Saville Inquiry recalls pair

Thomson will represent his evidence to inquiry

 

The pressures facing journalists determined to maintain the confidentiality of their sources will loom large again as Alex Thomson and Lena Ferguson are recalled to give evidence at the Bloody Sunday inquiry.

Thomson, Channel 4 News’s chief correspondent, and Ferguson, now BBC Northern Ireland’s head of political programmes, are due to reappear at the inquiry on Monday. Lord Saville is examining the killing of 13 people by British soldiers in Derry in January 1972.

The threat of contempt charges continues to hang over Thomson and Ferguson – who produced a series of reports on the deaths – following their first appearance before the inquiry in May 2002.

Despite Saville’s insistence, both refused to name the five soldiers they interviewed for their 1997 reports.

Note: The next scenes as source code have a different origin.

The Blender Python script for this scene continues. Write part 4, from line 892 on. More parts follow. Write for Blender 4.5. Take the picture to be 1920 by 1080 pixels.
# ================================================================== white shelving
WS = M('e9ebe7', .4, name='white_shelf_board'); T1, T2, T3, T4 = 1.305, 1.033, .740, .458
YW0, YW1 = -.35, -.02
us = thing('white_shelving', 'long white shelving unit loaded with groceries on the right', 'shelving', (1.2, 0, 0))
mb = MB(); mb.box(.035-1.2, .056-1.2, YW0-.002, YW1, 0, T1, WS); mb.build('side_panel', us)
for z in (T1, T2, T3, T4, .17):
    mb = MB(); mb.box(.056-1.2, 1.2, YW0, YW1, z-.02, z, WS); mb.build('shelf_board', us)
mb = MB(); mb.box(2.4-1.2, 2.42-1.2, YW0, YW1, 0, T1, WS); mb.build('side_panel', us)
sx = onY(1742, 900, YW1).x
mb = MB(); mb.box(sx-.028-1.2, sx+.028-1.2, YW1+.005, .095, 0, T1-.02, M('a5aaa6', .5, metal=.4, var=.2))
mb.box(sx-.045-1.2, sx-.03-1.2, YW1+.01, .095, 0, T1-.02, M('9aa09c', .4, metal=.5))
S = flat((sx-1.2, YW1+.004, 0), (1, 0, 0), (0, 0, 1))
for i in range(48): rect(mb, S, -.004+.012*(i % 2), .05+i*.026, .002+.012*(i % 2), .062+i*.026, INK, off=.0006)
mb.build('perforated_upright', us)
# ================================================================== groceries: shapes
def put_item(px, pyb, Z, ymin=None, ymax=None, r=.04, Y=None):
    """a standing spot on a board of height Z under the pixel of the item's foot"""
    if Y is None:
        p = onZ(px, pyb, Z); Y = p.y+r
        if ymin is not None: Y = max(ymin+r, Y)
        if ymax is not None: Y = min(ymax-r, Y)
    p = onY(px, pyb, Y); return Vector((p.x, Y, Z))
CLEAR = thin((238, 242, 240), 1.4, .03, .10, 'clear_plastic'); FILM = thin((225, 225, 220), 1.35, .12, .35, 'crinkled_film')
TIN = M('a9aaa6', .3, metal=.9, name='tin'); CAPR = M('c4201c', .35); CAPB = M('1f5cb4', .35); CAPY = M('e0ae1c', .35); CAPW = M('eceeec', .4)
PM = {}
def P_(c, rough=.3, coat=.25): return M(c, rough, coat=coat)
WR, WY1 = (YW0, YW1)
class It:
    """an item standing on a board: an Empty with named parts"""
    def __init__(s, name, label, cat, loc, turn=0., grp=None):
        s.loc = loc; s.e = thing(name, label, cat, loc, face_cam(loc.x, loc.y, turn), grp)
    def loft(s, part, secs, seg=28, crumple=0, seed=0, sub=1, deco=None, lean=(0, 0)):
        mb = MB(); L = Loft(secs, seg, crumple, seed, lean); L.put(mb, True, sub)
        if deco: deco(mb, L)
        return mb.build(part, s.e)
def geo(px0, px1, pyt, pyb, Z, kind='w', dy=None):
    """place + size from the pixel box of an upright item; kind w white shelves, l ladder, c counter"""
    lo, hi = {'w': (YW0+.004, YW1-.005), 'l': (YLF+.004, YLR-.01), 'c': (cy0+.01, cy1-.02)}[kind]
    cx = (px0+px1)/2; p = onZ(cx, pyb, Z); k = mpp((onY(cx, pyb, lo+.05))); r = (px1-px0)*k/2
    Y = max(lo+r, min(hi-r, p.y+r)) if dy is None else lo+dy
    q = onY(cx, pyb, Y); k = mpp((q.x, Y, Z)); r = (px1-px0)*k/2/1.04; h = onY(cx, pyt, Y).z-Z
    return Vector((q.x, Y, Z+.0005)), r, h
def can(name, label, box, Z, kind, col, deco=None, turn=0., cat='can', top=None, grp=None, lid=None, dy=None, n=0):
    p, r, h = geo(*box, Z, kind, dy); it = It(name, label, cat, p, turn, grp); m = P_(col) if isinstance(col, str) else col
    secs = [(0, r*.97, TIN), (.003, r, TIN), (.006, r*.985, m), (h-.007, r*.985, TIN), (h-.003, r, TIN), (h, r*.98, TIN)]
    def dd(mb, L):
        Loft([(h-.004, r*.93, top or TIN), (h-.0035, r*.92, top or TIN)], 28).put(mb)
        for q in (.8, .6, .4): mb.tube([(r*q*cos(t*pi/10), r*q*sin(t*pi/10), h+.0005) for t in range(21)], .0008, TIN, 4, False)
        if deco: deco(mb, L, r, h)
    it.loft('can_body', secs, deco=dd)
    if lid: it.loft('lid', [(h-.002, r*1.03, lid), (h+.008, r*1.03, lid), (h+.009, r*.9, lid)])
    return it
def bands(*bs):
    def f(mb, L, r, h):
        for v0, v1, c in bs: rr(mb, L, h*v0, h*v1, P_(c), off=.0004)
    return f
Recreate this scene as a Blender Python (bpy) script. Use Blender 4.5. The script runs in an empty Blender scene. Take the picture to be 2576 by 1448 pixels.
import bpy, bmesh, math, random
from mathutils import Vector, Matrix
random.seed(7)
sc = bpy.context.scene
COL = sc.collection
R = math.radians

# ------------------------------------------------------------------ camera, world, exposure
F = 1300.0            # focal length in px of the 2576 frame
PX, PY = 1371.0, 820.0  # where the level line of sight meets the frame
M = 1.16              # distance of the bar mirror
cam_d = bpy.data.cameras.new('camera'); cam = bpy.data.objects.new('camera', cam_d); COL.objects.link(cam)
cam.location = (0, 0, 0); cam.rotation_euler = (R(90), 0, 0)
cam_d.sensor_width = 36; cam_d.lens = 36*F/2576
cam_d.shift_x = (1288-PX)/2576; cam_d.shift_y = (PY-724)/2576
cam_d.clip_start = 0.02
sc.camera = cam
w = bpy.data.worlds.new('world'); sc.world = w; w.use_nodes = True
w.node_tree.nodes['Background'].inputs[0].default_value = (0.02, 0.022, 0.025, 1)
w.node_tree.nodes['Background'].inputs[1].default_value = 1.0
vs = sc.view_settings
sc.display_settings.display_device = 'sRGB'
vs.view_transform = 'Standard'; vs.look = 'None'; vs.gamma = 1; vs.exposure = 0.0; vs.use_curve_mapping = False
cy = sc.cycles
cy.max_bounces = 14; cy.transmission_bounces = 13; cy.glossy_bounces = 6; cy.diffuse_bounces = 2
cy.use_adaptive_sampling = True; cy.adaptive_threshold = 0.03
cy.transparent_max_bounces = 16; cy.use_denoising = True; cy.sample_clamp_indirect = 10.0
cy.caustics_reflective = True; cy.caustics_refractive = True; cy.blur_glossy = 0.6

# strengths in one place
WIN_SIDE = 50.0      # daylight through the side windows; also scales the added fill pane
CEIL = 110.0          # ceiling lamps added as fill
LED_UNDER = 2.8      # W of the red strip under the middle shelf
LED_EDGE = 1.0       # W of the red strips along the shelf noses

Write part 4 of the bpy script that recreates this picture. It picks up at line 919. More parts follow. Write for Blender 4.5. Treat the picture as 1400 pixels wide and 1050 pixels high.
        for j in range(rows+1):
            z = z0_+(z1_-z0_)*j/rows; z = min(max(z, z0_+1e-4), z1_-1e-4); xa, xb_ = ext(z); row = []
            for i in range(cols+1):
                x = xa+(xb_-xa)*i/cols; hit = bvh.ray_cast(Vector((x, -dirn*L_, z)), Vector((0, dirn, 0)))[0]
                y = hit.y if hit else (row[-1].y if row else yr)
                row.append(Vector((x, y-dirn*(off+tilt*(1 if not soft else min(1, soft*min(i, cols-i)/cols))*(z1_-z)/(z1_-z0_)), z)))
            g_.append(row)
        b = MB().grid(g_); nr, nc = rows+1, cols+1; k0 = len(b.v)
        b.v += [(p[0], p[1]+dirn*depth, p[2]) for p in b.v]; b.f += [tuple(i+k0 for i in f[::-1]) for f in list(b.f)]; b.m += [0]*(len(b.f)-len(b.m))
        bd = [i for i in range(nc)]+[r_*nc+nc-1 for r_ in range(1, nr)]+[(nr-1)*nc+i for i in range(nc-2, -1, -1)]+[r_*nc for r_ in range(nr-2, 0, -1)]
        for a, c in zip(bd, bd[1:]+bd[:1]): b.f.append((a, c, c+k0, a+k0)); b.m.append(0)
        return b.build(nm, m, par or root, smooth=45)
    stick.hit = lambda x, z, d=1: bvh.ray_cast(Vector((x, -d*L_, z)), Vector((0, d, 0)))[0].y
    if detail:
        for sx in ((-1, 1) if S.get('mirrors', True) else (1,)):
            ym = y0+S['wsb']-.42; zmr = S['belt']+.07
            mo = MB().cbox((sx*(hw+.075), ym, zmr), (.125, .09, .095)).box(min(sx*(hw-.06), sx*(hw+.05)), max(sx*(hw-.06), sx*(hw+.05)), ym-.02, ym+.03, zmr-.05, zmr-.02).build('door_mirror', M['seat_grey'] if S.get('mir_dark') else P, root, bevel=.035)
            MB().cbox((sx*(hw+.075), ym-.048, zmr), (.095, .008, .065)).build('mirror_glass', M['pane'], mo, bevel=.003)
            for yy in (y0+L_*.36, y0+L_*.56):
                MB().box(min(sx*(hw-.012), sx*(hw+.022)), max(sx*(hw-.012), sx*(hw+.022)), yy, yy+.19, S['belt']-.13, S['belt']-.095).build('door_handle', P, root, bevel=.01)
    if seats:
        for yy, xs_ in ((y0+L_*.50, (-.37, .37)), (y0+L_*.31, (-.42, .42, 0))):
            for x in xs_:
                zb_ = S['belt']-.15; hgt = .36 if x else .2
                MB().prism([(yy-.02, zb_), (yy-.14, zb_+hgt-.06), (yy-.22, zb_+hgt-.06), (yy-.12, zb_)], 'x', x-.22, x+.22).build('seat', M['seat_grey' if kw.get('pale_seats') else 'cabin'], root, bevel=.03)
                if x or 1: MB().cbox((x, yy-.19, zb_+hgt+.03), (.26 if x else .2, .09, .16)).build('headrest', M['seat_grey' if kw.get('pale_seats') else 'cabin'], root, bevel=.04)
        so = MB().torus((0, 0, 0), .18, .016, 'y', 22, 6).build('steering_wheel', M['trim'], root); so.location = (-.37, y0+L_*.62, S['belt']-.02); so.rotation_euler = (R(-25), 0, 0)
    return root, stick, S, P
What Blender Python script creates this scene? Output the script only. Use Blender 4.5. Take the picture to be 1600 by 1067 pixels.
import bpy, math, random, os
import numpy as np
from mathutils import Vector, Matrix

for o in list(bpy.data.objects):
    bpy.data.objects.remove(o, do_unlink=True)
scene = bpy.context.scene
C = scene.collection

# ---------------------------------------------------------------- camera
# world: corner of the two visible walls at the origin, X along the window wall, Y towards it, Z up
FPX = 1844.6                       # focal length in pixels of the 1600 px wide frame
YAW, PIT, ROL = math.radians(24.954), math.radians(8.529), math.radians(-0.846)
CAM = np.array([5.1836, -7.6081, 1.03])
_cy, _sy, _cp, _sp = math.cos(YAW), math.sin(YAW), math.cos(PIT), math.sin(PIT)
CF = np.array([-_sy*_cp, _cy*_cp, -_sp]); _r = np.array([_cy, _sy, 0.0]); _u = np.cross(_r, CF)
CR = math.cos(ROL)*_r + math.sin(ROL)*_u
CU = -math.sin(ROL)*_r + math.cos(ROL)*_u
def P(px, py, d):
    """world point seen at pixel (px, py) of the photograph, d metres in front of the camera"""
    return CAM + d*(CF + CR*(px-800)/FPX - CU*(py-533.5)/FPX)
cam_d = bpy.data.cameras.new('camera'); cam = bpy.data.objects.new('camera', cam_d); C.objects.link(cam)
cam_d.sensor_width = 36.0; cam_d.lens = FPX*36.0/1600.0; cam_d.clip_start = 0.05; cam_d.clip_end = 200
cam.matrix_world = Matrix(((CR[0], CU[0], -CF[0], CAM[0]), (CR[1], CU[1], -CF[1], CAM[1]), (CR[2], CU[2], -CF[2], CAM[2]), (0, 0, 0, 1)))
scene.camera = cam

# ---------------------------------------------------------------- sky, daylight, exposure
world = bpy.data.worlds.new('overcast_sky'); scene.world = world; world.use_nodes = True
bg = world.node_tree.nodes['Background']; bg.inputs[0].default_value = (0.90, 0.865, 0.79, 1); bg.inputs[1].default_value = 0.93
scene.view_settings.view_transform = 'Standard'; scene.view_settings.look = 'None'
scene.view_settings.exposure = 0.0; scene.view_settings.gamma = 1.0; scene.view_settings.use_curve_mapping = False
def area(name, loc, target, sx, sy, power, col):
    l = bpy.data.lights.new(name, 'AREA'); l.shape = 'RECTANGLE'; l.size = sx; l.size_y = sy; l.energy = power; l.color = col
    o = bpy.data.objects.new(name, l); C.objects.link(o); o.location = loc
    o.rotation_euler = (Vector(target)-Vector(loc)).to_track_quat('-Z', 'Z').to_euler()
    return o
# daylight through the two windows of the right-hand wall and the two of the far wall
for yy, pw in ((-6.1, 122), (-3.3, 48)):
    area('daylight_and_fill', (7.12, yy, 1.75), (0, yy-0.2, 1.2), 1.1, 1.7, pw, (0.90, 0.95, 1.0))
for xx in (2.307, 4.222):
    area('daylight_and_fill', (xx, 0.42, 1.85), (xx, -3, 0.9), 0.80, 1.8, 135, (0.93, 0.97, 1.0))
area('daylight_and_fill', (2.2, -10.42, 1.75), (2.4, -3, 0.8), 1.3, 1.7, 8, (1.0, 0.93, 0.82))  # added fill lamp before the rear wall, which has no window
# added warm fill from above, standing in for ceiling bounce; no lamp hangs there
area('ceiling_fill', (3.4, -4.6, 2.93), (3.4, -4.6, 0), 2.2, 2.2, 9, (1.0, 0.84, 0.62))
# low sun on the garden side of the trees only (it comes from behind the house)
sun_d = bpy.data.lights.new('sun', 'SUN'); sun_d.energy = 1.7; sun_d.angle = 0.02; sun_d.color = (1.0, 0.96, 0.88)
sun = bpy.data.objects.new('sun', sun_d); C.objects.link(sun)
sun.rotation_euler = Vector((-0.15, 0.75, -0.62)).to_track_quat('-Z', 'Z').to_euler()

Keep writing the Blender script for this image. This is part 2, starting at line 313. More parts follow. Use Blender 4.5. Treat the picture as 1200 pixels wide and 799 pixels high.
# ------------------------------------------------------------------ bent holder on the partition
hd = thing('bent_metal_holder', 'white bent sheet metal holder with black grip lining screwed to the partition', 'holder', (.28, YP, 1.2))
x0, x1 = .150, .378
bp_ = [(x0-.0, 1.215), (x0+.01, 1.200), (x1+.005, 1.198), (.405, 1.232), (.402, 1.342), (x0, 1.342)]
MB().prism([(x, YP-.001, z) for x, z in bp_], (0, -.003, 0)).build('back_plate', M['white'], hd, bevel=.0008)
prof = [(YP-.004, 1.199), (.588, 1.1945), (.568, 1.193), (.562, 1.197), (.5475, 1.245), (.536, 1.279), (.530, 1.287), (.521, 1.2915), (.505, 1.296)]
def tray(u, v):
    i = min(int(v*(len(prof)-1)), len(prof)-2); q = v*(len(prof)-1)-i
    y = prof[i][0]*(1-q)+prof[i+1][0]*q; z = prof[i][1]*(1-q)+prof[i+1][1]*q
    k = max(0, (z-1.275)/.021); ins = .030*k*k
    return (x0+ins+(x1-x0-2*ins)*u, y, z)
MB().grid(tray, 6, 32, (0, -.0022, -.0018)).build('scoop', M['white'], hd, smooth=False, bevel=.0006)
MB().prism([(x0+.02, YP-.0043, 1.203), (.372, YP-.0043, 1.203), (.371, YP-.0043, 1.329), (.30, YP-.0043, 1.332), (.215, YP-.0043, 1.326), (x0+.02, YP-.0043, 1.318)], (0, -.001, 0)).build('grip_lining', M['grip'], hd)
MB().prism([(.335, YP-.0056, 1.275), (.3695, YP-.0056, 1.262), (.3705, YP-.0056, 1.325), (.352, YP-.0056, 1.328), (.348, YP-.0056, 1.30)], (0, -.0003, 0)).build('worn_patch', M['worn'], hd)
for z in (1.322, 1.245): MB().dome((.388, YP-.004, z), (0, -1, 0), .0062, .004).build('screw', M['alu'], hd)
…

According to the journalists, the soldiers, who were present on Bloody Sunday, agreed to be interviewed only on the condition of anonymity.

ITN, which produces Channel 4 News, also faces contempt charges for refusing to hand over tapes and materials related to the reports.

Thomson and Ferguson’s hearings were then adjourned as a result, and both were threatened with contempt of court and the possibility of serving prison sentences.

Despite repeated requests from ITN and the two journalists, the inquiry has not yet said whether it intends to proceed with a court action for contempt.

In the interim, Saville compelled them to return to their sources to see if any of them would consider giving up their anonymity. Three of the five soldiers have since agreed.

Martin McGuinness, the Sinn Féin minister and former IRA commander who appeared before the inquiry last November, refused to name IRA colleagues because of his “republican code of honour”, yet no contempt charges have been threatened.

Channel 4 News’ deputy editor Martin Fewell said: “We’ve always felt we had a clear duty to co-operate with the inquiry, which our own journalism helped to bring about. But we would like to resolve the issue of contempt as soon as possible.”

Daily Telegraph journalist Toby Harnden has also refused to reveal the identities of two members of the Parachute Regiment he interviewed.

A spokesman for the paper said “neither Harnden nor the paper have been notified that he is being recalled to give any further evidence at the inquiry”.